# What you have to do
Transcribe the lines from the start of the data below through the line with "px wide frame", word for word and nothing more.

# Stored data
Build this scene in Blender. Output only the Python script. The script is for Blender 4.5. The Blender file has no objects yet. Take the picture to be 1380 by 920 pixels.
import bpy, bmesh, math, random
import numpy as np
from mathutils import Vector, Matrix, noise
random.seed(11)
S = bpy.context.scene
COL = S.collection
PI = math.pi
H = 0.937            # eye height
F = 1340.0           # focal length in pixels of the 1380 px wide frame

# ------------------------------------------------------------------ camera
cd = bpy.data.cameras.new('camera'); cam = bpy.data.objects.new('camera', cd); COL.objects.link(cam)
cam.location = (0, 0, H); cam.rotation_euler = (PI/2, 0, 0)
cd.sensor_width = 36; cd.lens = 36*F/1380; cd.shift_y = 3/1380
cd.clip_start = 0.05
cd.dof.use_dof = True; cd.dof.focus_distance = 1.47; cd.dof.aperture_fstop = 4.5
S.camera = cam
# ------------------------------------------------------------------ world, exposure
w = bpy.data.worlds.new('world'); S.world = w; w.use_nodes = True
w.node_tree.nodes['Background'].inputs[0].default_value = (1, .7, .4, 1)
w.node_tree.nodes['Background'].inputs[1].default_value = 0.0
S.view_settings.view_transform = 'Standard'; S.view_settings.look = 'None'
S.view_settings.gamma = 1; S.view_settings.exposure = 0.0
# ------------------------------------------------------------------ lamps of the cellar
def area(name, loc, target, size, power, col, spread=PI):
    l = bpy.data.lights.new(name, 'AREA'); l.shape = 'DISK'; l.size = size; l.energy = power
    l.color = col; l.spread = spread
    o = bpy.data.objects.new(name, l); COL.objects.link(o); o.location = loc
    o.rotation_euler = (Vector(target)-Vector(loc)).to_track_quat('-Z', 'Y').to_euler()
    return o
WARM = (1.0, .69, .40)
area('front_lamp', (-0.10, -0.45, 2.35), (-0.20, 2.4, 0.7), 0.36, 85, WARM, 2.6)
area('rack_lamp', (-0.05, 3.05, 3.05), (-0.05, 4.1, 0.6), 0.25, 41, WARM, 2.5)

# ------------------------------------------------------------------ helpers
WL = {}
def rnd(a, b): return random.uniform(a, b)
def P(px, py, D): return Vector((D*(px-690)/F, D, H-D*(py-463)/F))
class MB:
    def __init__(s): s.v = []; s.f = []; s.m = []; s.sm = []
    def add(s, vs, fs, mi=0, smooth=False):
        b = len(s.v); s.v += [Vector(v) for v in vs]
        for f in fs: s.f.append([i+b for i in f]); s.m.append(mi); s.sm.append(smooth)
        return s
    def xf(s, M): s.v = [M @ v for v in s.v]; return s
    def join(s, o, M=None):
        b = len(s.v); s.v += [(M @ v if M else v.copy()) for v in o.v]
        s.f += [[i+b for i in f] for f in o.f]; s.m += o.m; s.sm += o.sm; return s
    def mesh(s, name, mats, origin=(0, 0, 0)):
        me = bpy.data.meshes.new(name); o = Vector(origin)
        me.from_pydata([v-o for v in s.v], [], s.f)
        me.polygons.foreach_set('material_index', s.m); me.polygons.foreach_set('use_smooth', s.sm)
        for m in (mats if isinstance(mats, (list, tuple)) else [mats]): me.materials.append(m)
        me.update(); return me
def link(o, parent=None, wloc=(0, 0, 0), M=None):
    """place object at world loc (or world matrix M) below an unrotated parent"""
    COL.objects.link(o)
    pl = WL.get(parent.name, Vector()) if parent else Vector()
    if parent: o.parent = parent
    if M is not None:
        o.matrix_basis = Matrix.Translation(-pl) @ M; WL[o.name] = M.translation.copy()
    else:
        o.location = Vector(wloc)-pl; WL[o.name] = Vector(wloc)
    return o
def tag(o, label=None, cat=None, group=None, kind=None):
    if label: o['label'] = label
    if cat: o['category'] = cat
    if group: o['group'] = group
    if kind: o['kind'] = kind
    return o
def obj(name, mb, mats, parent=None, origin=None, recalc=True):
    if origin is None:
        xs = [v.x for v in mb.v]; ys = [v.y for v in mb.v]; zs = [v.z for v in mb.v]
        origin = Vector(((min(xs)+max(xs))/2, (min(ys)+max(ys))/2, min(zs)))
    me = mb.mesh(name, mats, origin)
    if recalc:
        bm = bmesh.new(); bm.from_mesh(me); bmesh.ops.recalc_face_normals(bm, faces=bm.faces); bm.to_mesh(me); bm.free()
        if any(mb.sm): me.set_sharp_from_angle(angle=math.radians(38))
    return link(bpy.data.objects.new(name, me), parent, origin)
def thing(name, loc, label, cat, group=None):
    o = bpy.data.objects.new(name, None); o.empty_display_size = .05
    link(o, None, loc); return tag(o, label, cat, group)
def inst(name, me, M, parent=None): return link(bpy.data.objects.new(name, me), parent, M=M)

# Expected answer
Build this scene in Blender. Output only the Python script. The script is for Blender 4.5. The Blender file has no objects yet. Take the picture to be 1380 by 920 pixels.
import bpy, bmesh, math, random
import numpy as np
from mathutils import Vector, Matrix, noise
random.seed(11)
S = bpy.context.scene
COL = S.collection
PI = math.pi
H = 0.937            # eye height
F = 1340.0           # focal length in pixels of the 1380 px wide frame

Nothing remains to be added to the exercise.